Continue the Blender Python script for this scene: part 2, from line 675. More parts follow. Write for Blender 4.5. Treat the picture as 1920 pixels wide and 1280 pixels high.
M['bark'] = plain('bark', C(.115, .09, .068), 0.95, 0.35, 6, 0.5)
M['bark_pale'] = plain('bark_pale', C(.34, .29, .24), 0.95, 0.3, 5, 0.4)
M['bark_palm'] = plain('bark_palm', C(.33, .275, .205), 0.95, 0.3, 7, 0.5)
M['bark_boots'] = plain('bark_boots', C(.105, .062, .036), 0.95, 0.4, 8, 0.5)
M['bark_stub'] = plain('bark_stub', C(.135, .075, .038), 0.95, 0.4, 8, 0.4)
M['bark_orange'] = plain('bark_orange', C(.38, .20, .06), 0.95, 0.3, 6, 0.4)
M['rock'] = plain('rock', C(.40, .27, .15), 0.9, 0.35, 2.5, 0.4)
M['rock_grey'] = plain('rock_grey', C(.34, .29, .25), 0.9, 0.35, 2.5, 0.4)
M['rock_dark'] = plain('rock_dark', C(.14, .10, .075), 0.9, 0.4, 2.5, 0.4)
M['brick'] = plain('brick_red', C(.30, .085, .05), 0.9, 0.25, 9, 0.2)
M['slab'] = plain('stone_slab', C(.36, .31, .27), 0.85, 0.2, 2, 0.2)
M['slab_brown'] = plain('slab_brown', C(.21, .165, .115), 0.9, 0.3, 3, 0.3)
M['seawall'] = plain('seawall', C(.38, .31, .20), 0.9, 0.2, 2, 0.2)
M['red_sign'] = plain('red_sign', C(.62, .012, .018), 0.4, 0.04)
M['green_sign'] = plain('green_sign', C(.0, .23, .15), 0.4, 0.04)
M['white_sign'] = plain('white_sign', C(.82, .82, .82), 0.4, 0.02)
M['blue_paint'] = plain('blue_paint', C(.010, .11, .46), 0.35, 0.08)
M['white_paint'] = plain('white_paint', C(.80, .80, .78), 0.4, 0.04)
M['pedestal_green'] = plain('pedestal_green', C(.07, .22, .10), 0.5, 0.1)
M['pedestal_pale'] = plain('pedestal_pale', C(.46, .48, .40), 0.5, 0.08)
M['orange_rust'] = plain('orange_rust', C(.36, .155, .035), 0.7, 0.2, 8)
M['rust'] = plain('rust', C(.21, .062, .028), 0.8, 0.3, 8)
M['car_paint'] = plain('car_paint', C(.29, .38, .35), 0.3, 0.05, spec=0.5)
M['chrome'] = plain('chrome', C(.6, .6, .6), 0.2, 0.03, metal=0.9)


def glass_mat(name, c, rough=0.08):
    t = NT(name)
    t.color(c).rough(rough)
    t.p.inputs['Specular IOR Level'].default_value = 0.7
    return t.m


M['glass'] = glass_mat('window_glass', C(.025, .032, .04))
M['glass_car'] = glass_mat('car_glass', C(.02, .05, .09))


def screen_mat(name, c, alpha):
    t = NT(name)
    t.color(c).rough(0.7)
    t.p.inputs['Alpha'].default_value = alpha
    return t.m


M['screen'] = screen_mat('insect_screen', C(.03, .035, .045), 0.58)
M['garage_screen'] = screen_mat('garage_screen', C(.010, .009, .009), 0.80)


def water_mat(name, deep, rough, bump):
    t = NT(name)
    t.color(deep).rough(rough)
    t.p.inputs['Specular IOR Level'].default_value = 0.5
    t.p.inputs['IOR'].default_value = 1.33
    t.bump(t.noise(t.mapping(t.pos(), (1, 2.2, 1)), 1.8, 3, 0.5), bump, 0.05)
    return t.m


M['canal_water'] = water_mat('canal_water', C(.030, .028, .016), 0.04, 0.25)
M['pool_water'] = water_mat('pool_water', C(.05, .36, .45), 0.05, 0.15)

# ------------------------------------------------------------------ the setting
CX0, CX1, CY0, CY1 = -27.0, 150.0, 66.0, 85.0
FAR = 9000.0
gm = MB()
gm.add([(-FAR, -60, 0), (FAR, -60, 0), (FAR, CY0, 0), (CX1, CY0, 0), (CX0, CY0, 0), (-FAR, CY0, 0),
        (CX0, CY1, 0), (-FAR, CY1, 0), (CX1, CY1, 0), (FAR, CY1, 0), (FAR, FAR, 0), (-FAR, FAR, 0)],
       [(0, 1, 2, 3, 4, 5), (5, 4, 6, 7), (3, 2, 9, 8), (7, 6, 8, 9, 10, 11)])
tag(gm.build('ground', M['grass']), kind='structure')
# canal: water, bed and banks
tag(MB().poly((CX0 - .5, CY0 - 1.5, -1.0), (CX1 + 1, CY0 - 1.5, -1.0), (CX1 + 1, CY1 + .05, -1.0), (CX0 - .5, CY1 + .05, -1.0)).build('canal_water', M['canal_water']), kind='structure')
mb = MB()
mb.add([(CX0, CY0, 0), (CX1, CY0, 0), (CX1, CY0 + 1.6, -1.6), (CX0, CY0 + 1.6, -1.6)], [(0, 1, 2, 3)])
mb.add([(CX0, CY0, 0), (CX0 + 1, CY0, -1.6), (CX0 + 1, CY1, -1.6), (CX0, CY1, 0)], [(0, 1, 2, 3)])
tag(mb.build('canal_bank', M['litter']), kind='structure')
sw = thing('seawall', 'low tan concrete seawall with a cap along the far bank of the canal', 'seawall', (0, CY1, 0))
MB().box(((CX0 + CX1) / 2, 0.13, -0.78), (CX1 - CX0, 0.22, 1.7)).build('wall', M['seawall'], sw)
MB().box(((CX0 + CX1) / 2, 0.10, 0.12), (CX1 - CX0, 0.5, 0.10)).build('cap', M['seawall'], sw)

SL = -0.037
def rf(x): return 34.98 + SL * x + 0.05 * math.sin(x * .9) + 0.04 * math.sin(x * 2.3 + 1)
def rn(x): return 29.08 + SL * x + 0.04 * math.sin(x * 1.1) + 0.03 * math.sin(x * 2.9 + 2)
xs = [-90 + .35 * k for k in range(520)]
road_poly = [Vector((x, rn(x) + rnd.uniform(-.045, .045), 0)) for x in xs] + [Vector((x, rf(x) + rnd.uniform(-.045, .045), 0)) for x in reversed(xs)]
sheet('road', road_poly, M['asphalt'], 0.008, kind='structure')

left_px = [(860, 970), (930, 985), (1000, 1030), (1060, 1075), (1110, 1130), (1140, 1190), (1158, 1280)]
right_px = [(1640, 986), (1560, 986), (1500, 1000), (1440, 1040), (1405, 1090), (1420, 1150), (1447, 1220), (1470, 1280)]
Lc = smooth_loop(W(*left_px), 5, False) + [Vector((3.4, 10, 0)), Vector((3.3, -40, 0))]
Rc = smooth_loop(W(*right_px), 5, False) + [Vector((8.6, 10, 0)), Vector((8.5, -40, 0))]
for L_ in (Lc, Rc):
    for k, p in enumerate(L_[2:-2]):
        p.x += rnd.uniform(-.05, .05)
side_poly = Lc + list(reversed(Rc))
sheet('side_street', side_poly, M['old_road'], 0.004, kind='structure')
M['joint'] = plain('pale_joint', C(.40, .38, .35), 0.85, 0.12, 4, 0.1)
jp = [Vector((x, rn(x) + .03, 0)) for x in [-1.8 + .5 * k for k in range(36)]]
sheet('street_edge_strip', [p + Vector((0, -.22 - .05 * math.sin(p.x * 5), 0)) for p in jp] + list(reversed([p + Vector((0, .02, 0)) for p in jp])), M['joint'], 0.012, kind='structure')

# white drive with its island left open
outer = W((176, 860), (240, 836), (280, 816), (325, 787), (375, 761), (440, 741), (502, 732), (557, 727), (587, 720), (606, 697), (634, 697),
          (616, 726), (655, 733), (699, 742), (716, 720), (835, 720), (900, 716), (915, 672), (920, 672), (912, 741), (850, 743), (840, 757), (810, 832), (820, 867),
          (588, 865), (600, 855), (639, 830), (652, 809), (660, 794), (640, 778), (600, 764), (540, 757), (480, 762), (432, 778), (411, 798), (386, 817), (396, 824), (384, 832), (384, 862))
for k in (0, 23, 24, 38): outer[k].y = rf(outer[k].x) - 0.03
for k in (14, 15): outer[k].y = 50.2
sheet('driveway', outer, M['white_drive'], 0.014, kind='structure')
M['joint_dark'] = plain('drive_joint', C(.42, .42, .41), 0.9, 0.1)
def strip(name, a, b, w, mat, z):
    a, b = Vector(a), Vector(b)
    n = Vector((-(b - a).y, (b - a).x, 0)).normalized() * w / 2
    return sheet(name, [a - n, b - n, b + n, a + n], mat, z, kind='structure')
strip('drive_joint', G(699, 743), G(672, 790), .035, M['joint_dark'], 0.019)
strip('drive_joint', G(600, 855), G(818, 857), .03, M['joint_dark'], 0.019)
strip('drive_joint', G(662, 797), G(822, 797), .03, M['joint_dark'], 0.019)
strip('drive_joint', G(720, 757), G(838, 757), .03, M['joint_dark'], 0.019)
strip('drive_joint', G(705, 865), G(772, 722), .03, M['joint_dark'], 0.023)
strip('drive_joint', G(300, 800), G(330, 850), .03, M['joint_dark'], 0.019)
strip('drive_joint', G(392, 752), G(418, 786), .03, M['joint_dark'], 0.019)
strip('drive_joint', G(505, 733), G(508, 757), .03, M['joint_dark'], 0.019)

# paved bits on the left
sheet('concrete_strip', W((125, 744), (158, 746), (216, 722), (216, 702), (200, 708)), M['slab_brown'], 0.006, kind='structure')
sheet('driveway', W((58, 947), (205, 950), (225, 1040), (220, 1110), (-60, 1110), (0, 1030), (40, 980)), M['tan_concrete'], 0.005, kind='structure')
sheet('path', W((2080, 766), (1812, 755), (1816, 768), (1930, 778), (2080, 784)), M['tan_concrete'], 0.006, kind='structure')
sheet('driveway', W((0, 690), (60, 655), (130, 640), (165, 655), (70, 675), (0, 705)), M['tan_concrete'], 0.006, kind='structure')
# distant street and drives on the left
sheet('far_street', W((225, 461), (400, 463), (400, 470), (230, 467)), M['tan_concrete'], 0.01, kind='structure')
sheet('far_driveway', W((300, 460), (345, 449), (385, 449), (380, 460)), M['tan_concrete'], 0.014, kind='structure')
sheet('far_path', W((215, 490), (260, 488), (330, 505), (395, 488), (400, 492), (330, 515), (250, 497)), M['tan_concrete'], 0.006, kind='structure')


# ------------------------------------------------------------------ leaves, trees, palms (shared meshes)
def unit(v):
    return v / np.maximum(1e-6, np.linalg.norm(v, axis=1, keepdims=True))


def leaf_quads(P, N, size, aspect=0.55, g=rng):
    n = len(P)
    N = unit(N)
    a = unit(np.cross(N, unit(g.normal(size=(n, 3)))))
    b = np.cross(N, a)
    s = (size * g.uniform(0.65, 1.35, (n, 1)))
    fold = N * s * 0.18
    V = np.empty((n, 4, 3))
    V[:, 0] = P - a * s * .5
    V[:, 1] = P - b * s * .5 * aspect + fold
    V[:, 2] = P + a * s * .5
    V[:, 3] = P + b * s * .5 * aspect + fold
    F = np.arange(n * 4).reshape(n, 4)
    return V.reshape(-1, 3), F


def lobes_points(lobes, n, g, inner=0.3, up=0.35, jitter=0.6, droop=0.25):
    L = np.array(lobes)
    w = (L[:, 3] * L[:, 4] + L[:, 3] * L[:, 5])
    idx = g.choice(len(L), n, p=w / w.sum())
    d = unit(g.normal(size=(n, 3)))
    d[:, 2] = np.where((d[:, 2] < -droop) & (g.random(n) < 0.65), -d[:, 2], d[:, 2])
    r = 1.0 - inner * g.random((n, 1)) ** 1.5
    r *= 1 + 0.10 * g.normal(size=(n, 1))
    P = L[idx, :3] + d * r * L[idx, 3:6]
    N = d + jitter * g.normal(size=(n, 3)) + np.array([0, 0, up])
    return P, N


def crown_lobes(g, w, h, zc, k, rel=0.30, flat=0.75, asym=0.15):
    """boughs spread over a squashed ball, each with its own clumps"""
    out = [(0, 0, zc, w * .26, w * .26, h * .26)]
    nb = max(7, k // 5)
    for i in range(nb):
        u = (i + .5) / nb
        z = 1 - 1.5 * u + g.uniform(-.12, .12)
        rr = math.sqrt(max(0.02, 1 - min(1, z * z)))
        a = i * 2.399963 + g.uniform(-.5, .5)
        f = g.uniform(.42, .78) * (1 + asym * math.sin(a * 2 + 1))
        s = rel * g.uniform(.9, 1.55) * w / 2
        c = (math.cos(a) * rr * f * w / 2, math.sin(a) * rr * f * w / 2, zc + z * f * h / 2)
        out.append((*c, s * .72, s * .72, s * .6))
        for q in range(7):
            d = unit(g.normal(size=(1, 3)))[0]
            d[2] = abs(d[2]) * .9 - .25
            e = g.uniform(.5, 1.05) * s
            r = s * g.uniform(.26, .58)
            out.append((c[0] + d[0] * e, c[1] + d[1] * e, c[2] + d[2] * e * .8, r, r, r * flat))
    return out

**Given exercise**
Set down each line of the material verbatim, from the first line through the line that contains "M['glass_car'] = glass_mat('car_glass', C(.02, .05, .09))".

**Expected answer**
Continue the Blender Python script for this scene: part 2, from line 675. More parts follow. Write for Blender 4.5. Treat the picture as 1920 pixels wide and 1280 pixels high.
M['bark'] = plain('bark', C(.115, .09, .068), 0.95, 0.35, 6, 0.5)
M['bark_pale'] = plain('bark_pale', C(.34, .29, .24), 0.95, 0.3, 5, 0.4)
M['bark_palm'] = plain('bark_palm', C(.33, .275, .205), 0.95, 0.3, 7, 0.5)
M['bark_boots'] = plain('bark_boots', C(.105, .062, .036), 0.95, 0.4, 8, 0.5)
M['bark_stub'] = plain('bark_stub', C(.135, .075, .038), 0.95, 0.4, 8, 0.4)
M['bark_orange'] = plain('bark_orange', C(.38, .20, .06), 0.95, 0.3, 6, 0.4)
M['rock'] = plain('rock', C(.40, .27, .15), 0.9, 0.35, 2.5, 0.4)
M['rock_grey'] = plain('rock_grey', C(.34, .29, .25), 0.9, 0.35, 2.5, 0.4)
M['rock_dark'] = plain('rock_dark', C(.14, .10, .075), 0.9, 0.4, 2.5, 0.4)
M['brick'] = plain('brick_red', C(.30, .085, .05), 0.9, 0.25, 9, 0.2)
M['slab'] = plain('stone_slab', C(.36, .31, .27), 0.85, 0.2, 2, 0.2)
M['slab_brown'] = plain('slab_brown', C(.21, .165, .115), 0.9, 0.3, 3, 0.3)
M['seawall'] = plain('seawall', C(.38, .31, .20), 0.9, 0.2, 2, 0.2)
M['red_sign'] = plain('red_sign', C(.62, .012, .018), 0.4, 0.04)
M['green_sign'] = plain('green_sign', C(.0, .23, .15), 0.4, 0.04)
M['white_sign'] = plain('white_sign', C(.82, .82, .82), 0.4, 0.02)
M['blue_paint'] = plain('blue_paint', C(.010, .11, .46), 0.35, 0.08)
M['white_paint'] = plain('white_paint', C(.80, .80, .78), 0.4, 0.04)
M['pedestal_green'] = plain('pedestal_green', C(.07, .22, .10), 0.5, 0.1)
M['pedestal_pale'] = plain('pedestal_pale', C(.46, .48, .40), 0.5, 0.08)
M['orange_rust'] = plain('orange_rust', C(.36, .155, .035), 0.7, 0.2, 8)
M['rust'] = plain('rust', C(.21, .062, .028), 0.8, 0.3, 8)
M['car_paint'] = plain('car_paint', C(.29, .38, .35), 0.3, 0.05, spec=0.5)
M['chrome'] = plain('chrome', C(.6, .6, .6), 0.2, 0.03, metal=0.9)


def glass_mat(name, c, rough=0.08):
    t = NT(name)
    t.color(c).rough(rough)
    t.p.inputs['Specular IOR Level'].default_value = 0.7
    return t.m


M['glass'] = glass_mat('window_glass', C(.025, .032, .04))
M['glass_car'] = glass_mat('car_glass', C(.02, .05, .09))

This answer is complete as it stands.